Control. I am going to be controlled, a person for whom Christmas is a joyous time of year, a time to roost among loved ones, baste well-timed turkeys and indulge in trifles and tipples and the wearing of matching gloves and hats.

Tolerance. That’s the other thing. Essentially, these people are tolerant: tolerant and open and controlled and charitable and even mildly charmed by the chaps behind the butcher counter wearing Santa hats.
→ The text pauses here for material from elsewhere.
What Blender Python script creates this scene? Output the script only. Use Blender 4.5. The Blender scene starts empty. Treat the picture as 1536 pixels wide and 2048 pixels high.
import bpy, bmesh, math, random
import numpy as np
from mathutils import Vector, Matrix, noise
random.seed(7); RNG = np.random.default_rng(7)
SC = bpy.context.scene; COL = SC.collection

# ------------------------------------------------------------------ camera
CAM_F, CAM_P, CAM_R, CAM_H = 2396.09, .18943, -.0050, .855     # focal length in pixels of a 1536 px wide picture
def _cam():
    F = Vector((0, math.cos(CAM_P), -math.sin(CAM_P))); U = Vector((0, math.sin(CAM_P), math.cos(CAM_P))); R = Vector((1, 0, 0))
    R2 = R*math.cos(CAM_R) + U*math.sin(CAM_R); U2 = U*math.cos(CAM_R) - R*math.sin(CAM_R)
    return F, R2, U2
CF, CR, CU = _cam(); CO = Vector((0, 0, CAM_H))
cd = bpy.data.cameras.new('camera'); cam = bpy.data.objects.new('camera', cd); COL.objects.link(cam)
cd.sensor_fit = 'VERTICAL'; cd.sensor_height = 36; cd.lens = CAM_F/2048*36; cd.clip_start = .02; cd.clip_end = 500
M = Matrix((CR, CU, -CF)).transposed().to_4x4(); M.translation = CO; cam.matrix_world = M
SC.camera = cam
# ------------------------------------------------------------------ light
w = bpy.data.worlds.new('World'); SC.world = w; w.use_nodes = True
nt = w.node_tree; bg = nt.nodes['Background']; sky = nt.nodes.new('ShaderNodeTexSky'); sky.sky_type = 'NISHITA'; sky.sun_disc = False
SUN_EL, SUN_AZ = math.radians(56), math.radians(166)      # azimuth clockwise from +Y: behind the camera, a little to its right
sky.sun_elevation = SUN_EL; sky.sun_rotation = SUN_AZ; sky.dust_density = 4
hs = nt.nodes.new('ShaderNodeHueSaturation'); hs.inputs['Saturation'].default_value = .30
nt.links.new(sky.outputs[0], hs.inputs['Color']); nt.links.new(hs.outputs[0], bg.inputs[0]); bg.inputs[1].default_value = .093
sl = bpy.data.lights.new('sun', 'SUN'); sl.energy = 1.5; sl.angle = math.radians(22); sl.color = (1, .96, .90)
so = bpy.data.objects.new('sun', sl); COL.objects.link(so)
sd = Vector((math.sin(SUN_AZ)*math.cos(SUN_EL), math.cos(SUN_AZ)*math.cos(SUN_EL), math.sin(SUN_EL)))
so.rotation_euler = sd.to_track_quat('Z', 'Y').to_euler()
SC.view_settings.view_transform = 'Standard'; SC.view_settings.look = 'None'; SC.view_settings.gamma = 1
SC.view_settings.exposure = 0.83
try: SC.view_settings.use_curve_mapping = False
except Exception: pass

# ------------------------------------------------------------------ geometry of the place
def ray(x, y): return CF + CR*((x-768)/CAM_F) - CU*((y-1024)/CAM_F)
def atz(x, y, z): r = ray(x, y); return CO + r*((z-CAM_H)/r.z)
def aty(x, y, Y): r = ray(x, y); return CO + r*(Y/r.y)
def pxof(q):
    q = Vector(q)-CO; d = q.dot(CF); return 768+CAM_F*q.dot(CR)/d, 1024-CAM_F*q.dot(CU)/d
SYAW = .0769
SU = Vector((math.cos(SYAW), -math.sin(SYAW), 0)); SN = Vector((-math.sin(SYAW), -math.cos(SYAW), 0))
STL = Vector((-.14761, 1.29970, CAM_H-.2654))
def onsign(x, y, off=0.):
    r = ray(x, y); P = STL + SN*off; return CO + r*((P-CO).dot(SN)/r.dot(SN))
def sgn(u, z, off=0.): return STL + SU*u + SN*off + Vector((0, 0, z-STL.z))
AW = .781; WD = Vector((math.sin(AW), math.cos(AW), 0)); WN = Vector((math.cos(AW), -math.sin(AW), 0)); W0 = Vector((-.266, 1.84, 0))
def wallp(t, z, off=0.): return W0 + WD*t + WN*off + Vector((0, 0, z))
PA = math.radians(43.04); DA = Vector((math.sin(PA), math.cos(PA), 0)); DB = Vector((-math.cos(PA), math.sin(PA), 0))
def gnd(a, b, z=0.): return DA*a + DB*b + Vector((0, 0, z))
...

Truth be told, these beacons of forbearance don’t actually feel nauseated in shops where Cliff Richard’s warbling rendition of Mistletoe and Wine is being played, rapidly followed by Paul McCartney’s Wonderful Christmastime.

These sainted, restrained, moderate folk don’t object to queuing up for the cocktail sausages while an elderly boy band threatens to raise you up so that one or other of you can stand on a mountain and walk on stormy seas.

And you know that frozen nanosecond of despair and self-loathing, somewhere between chorus and verse, when you ask yourself why, if there truly are so many countless galaxies out there, you happened to end up in the same one as Westlife? Well, they don’t do that, those nice, cheerful, merry old souls, those tender revellers. They hum along.

And the recalcitrants? Well, they’re just parsimonious old bags who shouldn’t be allowed vent their spleen all over the rubbery sprouts.

Happy Christmas. Happy holiday. See you on the other side, hopefully without the window antlers.